→ **PROMPT**:
Output the material beneath this task exactly, images excluded.

→ **SUPPLIED MATERIAL**:
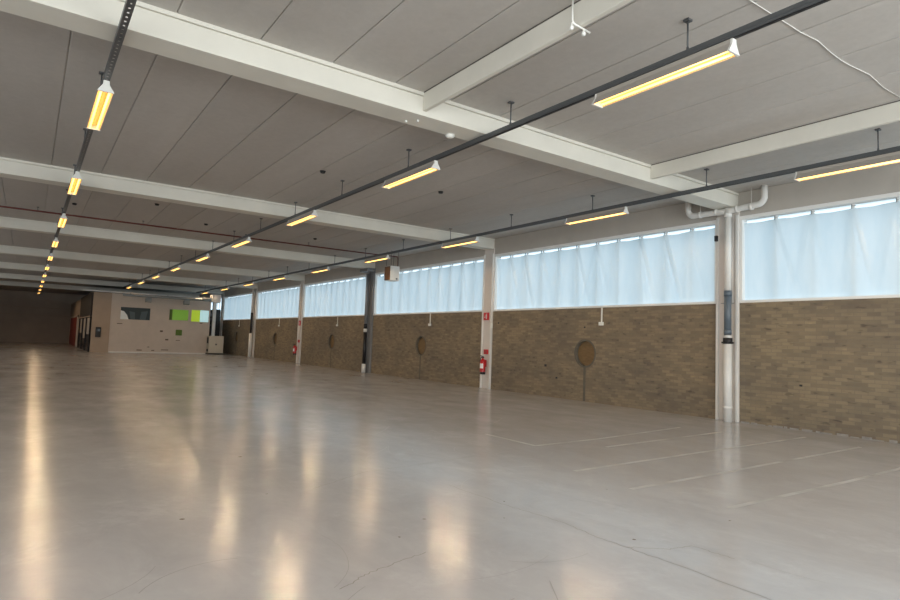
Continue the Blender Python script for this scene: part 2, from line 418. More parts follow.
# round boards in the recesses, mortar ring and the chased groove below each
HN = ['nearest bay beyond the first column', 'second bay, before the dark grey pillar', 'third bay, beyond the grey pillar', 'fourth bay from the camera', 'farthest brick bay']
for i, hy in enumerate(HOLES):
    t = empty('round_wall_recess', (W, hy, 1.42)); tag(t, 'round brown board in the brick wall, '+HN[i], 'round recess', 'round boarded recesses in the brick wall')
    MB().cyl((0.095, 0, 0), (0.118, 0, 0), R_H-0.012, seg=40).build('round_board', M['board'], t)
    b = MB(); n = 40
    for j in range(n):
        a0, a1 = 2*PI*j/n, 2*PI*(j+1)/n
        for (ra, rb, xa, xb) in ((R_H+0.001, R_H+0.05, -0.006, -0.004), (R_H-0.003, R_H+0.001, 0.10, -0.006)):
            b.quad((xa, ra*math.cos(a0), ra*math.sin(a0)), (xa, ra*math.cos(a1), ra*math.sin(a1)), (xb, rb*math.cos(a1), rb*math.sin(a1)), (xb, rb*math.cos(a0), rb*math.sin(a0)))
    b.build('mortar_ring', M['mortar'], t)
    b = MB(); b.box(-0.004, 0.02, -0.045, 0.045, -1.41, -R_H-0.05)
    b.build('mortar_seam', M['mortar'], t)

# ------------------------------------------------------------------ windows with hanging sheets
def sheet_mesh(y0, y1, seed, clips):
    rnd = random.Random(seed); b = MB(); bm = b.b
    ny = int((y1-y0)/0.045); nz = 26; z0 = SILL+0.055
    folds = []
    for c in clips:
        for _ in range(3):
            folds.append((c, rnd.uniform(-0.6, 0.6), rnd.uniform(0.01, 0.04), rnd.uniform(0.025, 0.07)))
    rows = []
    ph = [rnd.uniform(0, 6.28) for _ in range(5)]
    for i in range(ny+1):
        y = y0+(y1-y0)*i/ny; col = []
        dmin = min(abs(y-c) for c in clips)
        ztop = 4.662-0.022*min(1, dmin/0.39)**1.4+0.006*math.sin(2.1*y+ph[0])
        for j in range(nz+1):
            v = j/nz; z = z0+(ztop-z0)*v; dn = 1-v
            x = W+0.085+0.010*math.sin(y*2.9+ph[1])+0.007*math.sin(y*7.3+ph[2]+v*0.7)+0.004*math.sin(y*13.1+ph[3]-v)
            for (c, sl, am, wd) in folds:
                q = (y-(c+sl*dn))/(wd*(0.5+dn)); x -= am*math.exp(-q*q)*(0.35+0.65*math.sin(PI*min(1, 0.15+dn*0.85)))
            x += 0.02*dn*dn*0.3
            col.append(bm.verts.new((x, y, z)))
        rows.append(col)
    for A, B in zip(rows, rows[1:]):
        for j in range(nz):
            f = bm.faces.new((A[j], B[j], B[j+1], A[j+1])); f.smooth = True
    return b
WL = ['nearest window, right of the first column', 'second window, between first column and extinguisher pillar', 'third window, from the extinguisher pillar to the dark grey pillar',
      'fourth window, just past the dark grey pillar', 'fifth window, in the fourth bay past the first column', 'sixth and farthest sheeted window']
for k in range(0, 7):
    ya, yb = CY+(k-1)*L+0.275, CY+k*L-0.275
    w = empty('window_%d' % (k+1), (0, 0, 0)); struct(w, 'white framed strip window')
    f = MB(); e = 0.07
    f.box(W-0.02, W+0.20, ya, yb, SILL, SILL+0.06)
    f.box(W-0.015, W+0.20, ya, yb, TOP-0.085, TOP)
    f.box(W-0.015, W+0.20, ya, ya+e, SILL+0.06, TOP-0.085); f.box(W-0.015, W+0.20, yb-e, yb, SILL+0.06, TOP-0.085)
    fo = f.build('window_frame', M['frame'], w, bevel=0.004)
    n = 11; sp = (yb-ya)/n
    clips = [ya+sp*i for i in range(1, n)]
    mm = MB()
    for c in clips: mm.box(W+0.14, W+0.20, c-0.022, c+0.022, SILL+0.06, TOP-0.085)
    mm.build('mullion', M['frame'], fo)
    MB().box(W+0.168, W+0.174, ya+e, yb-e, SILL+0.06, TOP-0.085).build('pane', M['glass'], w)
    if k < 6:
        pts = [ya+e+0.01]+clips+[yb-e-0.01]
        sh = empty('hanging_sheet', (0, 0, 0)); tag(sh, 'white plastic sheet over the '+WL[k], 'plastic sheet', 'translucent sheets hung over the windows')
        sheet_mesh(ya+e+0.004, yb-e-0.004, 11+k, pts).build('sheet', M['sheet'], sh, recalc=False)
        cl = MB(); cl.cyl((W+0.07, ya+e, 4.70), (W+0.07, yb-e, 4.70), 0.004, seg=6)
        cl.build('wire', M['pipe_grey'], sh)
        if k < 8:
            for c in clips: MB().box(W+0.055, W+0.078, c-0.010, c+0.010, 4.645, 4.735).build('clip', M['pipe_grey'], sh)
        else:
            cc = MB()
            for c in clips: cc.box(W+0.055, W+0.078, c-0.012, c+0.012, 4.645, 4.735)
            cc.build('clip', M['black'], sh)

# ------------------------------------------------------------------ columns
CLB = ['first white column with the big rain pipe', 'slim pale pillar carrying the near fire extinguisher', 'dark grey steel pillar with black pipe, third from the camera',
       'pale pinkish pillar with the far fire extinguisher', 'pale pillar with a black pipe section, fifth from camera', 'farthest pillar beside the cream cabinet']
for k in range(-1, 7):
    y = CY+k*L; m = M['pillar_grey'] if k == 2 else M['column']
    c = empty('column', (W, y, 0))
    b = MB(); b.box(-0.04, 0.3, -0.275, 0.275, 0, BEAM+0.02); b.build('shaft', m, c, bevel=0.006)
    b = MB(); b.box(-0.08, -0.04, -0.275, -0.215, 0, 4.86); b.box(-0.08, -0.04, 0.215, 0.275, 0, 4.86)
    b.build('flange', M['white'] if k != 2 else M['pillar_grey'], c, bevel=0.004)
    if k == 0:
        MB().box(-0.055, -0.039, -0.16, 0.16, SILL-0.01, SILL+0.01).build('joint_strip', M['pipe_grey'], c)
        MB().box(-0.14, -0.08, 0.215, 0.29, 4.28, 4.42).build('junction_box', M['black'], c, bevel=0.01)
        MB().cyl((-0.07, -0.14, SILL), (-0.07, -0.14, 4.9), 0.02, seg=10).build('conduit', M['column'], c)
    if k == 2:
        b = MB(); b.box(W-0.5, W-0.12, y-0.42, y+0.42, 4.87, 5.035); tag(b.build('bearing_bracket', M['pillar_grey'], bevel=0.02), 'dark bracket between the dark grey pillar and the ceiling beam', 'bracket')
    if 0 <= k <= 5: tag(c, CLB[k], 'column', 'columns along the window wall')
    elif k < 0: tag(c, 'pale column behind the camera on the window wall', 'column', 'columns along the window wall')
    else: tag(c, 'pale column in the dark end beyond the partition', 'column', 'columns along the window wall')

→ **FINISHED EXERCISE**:
Continue the Blender Python script for this scene: part 2, from line 418. More parts follow.
# round boards in the recesses, mortar ring and the chased groove below each
HN = ['nearest bay beyond the first column', 'second bay, before the dark grey pillar', 'third bay, beyond the grey pillar', 'fourth bay from the camera', 'farthest brick bay']
for i, hy in enumerate(HOLES):
    t = empty('round_wall_recess', (W, hy, 1.42)); tag(t, 'round brown board in the brick wall, '+HN[i], 'round recess', 'round boarded recesses in the brick wall')
    MB().cyl((0.095, 0, 0), (0.118, 0, 0), R_H-0.012, seg=40).build('round_board', M['board'], t)
    b = MB(); n = 40
    for j in range(n):
        a0, a1 = 2*PI*j/n, 2*PI*(j+1)/n
        for (ra, rb, xa, xb) in ((R_H+0.001, R_H+0.05, -0.006, -0.004), (R_H-0.003, R_H+0.001, 0.10, -0.006)):
            b.quad((xa, ra*math.cos(a0), ra*math.sin(a0)), (xa, ra*math.cos(a1), ra*math.sin(a1)), (xb, rb*math.cos(a1), rb*math.sin(a1)), (xb, rb*math.cos(a0), rb*math.sin(a0)))
    b.build('mortar_ring', M['mortar'], t)
    b = MB(); b.box(-0.004, 0.02, -0.045, 0.045, -1.41, -R_H-0.05)
    b.build('mortar_seam', M['mortar'], t)

# ------------------------------------------------------------------ windows with hanging sheets
def sheet_mesh(y0, y1, seed, clips):
    rnd = random.Random(seed); b = MB(); bm = b.b
    ny = int((y1-y0)/0.045); nz = 26; z0 = SILL+0.055
    folds = []
    for c in clips:
        for _ in range(3):
            folds.append((c, rnd.uniform(-0.6, 0.6), rnd.uniform(0.01, 0.04), rnd.uniform(0.025, 0.07)))
    rows = []
    ph = [rnd.uniform(0, 6.28) for _ in range(5)]
    for i in range(ny+1):
        y = y0+(y1-y0)*i/ny; col = []
        dmin = min(abs(y-c) for c in clips)
        ztop = 4.662-0.022*min(1, dmin/0.39)**1.4+0.006*math.sin(2.1*y+ph[0])
        for j in range(nz+1):
            v = j/nz; z = z0+(ztop-z0)*v; dn = 1-v
            x = W+0.085+0.010*math.sin(y*2.9+ph[1])+0.007*math.sin(y*7.3+ph[2]+v*0.7)+0.004*math.sin(y*13.1+ph[3]-v)
            for (c, sl, am, wd) in folds:
                q = (y-(c+sl*dn))/(wd*(0.5+dn)); x -= am*math.exp(-q*q)*(0.35+0.65*math.sin(PI*min(1, 0.15+dn*0.85)))
            x += 0.02*dn*dn*0.3
            col.append(bm.verts.new((x, y, z)))
        rows.append(col)
    for A, B in zip(rows, rows[1:]):
        for j in range(nz):
            f = bm.faces.new((A[j], B[j], B[j+1], A[j+1])); f.smooth = True
    return b
WL = ['nearest window, right of the first column', 'second window, between first column and extinguisher pillar', 'third window, from the extinguisher pillar to the dark grey pillar',
      'fourth window, just past the dark grey pillar', 'fifth window, in the fourth bay past the first column', 'sixth and farthest sheeted window']
for k in range(0, 7):
    ya, yb = CY+(k-1)*L+0.275, CY+k*L-0.275
    w = empty('window_%d' % (k+1), (0, 0, 0)); struct(w, 'white framed strip window')
    f = MB(); e = 0.07
    f.box(W-0.02, W+0.20, ya, yb, SILL, SILL+0.06)
    f.box(W-0.015, W+0.20, ya, yb, TOP-0.085, TOP)
    f.box(W-0.015, W+0.20, ya, ya+e, SILL+0.06, TOP-0.085); f.box(W-0.015, W+0.20, yb-e, yb, SILL+0.06, TOP-0.085)
    fo = f.build('window_frame', M['frame'], w, bevel=0.004)
    n = 11; sp = (yb-ya)/n
    clips = [ya+sp*i for i in range(1, n)]
    mm = MB()
    for c in clips: mm.box(W+0.14, W+0.20, c-0.022, c+0.022, SILL+0.06, TOP-0.085)
    mm.build('mullion', M['frame'], fo)
    MB().box(W+0.168, W+0.174, ya+e, yb-e, SILL+0.06, TOP-0.085).build('pane', M['glass'], w)
    if k < 6:
        pts = [ya+e+0.01]+clips+[yb-e-0.01]
        sh = empty('hanging_sheet', (0, 0, 0)); tag(sh, 'white plastic sheet over the '+WL[k], 'plastic sheet', 'translucent sheets hung over the windows')
        sheet_mesh(ya+e+0.004, yb-e-0.004, 11+k, pts).build('sheet', M['sheet'], sh, recalc=False)
        cl = MB(); cl.cyl((W+0.07, ya+e, 4.70), (W+0.07, yb-e, 4.70), 0.004, seg=6)
        cl.build('wire', M['pipe_grey'], sh)
        if k < 8:
            for c in clips: MB().box(W+0.055, W+0.078, c-0.010, c+0.010, 4.645, 4.735).build('clip', M['pipe_grey'], sh)
        else:
            cc = MB()
            for c in clips: cc.box(W+0.055, W+0.078, c-0.012, c+0.012, 4.645, 4.735)
            cc.build('clip', M['black'], sh)

# ------------------------------------------------------------------ columns
CLB = ['first white column with the big rain pipe', 'slim pale pillar carrying the near fire extinguisher', 'dark grey steel pillar with black pipe, third from the camera',
       'pale pinkish pillar with the far fire extinguisher', 'pale pillar with a black pipe section, fifth from camera', 'farthest pillar beside the cream cabinet']
for k in range(-1, 7):
    y = CY+k*L; m = M['pillar_grey'] if k == 2 else M['column']
    c = empty('column', (W, y, 0))
    b = MB(); b.box(-0.04, 0.3, -0.275, 0.275, 0, BEAM+0.02); b.build('shaft', m, c, bevel=0.006)
    b = MB(); b.box(-0.08, -0.04, -0.275, -0.215, 0, 4.86); b.box(-0.08, -0.04, 0.215, 0.275, 0, 4.86)
    b.build('flange', M['white'] if k != 2 else M['pillar_grey'], c, bevel=0.004)
    if k == 0:
        MB().box(-0.055, -0.039, -0.16, 0.16, SILL-0.01, SILL+0.01).build('joint_strip', M['pipe_grey'], c)
        MB().box(-0.14, -0.08, 0.215, 0.29, 4.28, 4.42).build('junction_box', M['black'], c, bevel=0.01)
        MB().cyl((-0.07, -0.14, SILL), (-0.07, -0.14, 4.9), 0.02, seg=10).build('conduit', M['column'], c)
    if k == 2:
        b = MB(); b.box(W-0.5, W-0.12, y-0.42, y+0.42, 4.87, 5.035); tag(b.build('bearing_bracket', M['pillar_grey'], bevel=0.02), 'dark bracket between the dark grey pillar and the ceiling beam', 'bracket')
    if 0 <= k <= 5: tag(c, CLB[k], 'column', 'columns along the window wall')
    elif k < 0: tag(c, 'pale column behind the camera on the window wall', 'column', 'columns along the window wall')
    else: tag(c, 'pale column in the dark end beyond the partition', 'column', 'columns along the window wall')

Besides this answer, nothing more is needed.